===== RECORDED INFORMATION =====

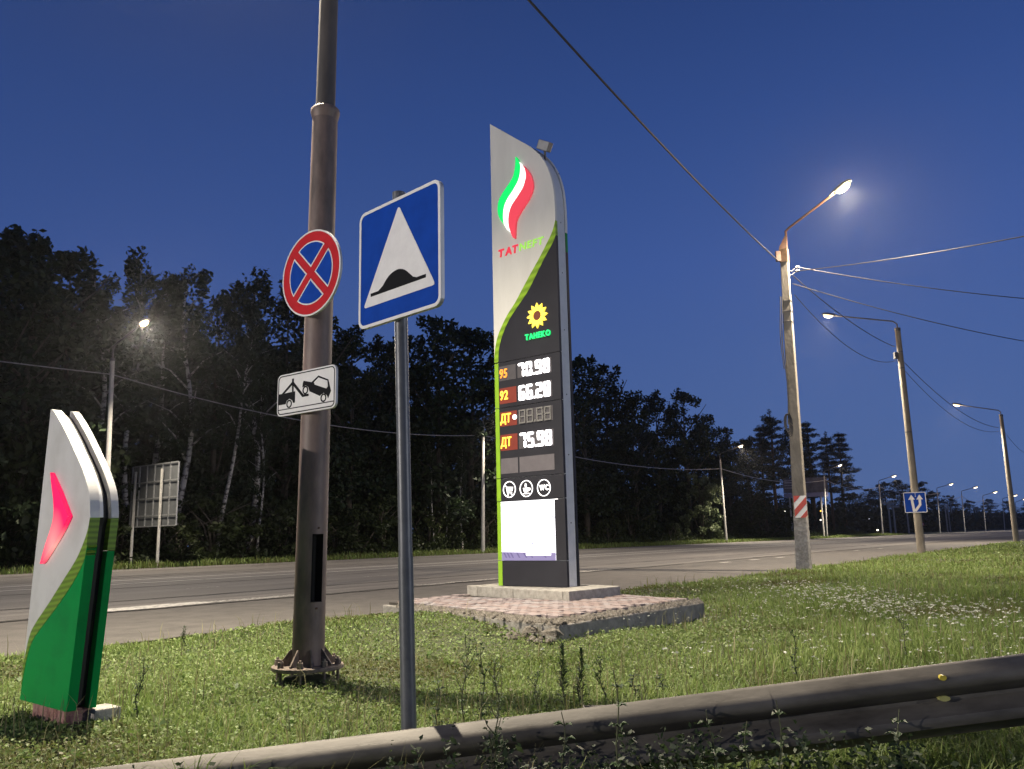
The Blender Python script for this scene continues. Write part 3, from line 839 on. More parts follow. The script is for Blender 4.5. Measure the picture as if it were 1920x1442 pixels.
# flame
def sc(l): return [(x * s_ / .95 * 1.0, z) for x, z in l]
GW = [(0.594, 7.129), (0.666, 7.009), (0.691, 6.935), (0.678, 6.806), (0.629, 6.674), (0.508, 6.534), (0.397, 6.434), (0.321, 6.324), (0.29, 6.2), (0.287, 6.083), (0.297, 6.0)]
GL = [(0.297, 6.0), (0.223, 6.1), (0.18, 6.216), (0.173, 6.321), (0.204, 6.446), (0.29, 6.554), (0.44, 6.687), (0.534, 6.792), (0.577, 6.926), (0.591, 7.026), (0.594, 7.129)]
WR = [(0.705, 6.965), (0.755, 6.90), (0.79, 6.835), (0.808, 6.722), (0.79, 6.638), (0.735, 6.524), (0.625, 6.41), (0.482, 6.278), (0.425, 6.162), (0.404, 6.051), (0.409, 5.933), (0.446, 5.812)]
RR = [(0.752, 6.912), (0.854, 6.788), (0.911, 6.675), (0.945, 6.547), (0.938, 6.435), (0.873, 6.311), (0.764, 6.198), (0.637, 6.074), (0.572, 5.977), (0.55, 5.852), (0.536, 5.676)]
gw = cr(GW, 5); gl = cr(GL, 5); wr = cr(WR, 5); rr_ = cr(RR, 5)
def flame(poly, m, lab, d):
    MB().prism(poly, -d, .0).obj('flame_band', m, tot, label=lab, bevel=.006)
flame(gw + gl[1:-1], M_fgreen, 'green lit band of the flame emblem', .045)
flame([(gw[i][0] + .005, gw[i][1]) for i in range(5, len(gw))] + [(.372, 5.878)] + wr[::-1], M_fwhite, 'white lit band of the flame emblem', .04)
flame([(x + .005, z) for x, z in wr[3:]] + [(.47, 5.76), (.50, 5.70)] + rr_[::-1], M_fred, 'red lit band of the flame emblem', .045)
def letters(txt, m, cx, cz, size, bold, sx, gap, shear=0.0, d=.03, name='letter', base=0.0, parent=None, slope=0):
    x = cx
    for ch in txt:
        t_ = text_mb(ch, size, d, bold, shear, sx)
        if not t_.v: x += size * .3; continue
        xs = [v[0] for v in t_.v]; w = max(xs) - min(xs)
        shift(t_, x - min(xs), -d / 2 - base, cz).obj(name, m, parent or tot)
        x += w + gap
    return x
xe = letters('TAT', M_tred, .145, 5.50, .185, .006, 1.05, .016, .12, .014)
letters('NEFT', M_tgreen, xe + .006, 5.505, .175, .003, 1.12, .018, .12, .014)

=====

**INSTRUCTIONS FOR THE TASK**.
Omit every picture, then repeat the remaining data exactly as it appears above.

**SOLUTION**.
The Blender Python script for this scene continues. Write part 3, from line 839 on. More parts follow. The script is for Blender 4.5. Measure the picture as if it were 1920x1442 pixels.
# flame
def sc(l): return [(x * s_ / .95 * 1.0, z) for x, z in l]
GW = [(0.594, 7.129), (0.666, 7.009), (0.691, 6.935), (0.678, 6.806), (0.629, 6.674), (0.508, 6.534), (0.397, 6.434), (0.321, 6.324), (0.29, 6.2), (0.287, 6.083), (0.297, 6.0)]
GL = [(0.297, 6.0), (0.223, 6.1), (0.18, 6.216), (0.173, 6.321), (0.204, 6.446), (0.29, 6.554), (0.44, 6.687), (0.534, 6.792), (0.577, 6.926), (0.591, 7.026), (0.594, 7.129)]
WR = [(0.705, 6.965), (0.755, 6.90), (0.79, 6.835), (0.808, 6.722), (0.79, 6.638), (0.735, 6.524), (0.625, 6.41), (0.482, 6.278), (0.425, 6.162), (0.404, 6.051), (0.409, 5.933), (0.446, 5.812)]
RR = [(0.752, 6.912), (0.854, 6.788), (0.911, 6.675), (0.945, 6.547), (0.938, 6.435), (0.873, 6.311), (0.764, 6.198), (0.637, 6.074), (0.572, 5.977), (0.55, 5.852), (0.536, 5.676)]
gw = cr(GW, 5); gl = cr(GL, 5); wr = cr(WR, 5); rr_ = cr(RR, 5)
def flame(poly, m, lab, d):
    MB().prism(poly, -d, .0).obj('flame_band', m, tot, label=lab, bevel=.006)
flame(gw + gl[1:-1], M_fgreen, 'green lit band of the flame emblem', .045)
flame([(gw[i][0] + .005, gw[i][1]) for i in range(5, len(gw))] + [(.372, 5.878)] + wr[::-1], M_fwhite, 'white lit band of the flame emblem', .04)
flame([(x + .005, z) for x, z in wr[3:]] + [(.47, 5.76), (.50, 5.70)] + rr_[::-1], M_fred, 'red lit band of the flame emblem', .045)
def letters(txt, m, cx, cz, size, bold, sx, gap, shear=0.0, d=.03, name='letter', base=0.0, parent=None, slope=0):
    x = cx
    for ch in txt:
        t_ = text_mb(ch, size, d, bold, shear, sx)
        if not t_.v: x += size * .3; continue
        xs = [v[0] for v in t_.v]; w = max(xs) - min(xs)
        shift(t_, x - min(xs), -d / 2 - base, cz).obj(name, m, parent or tot)
        x += w + gap
    return x
xe = letters('TAT', M_tred, .145, 5.50, .185, .006, 1.05, .016, .12, .014)
letters('NEFT', M_tgreen, xe + .006, 5.505, .175, .003, 1.12, .018, .12, .014)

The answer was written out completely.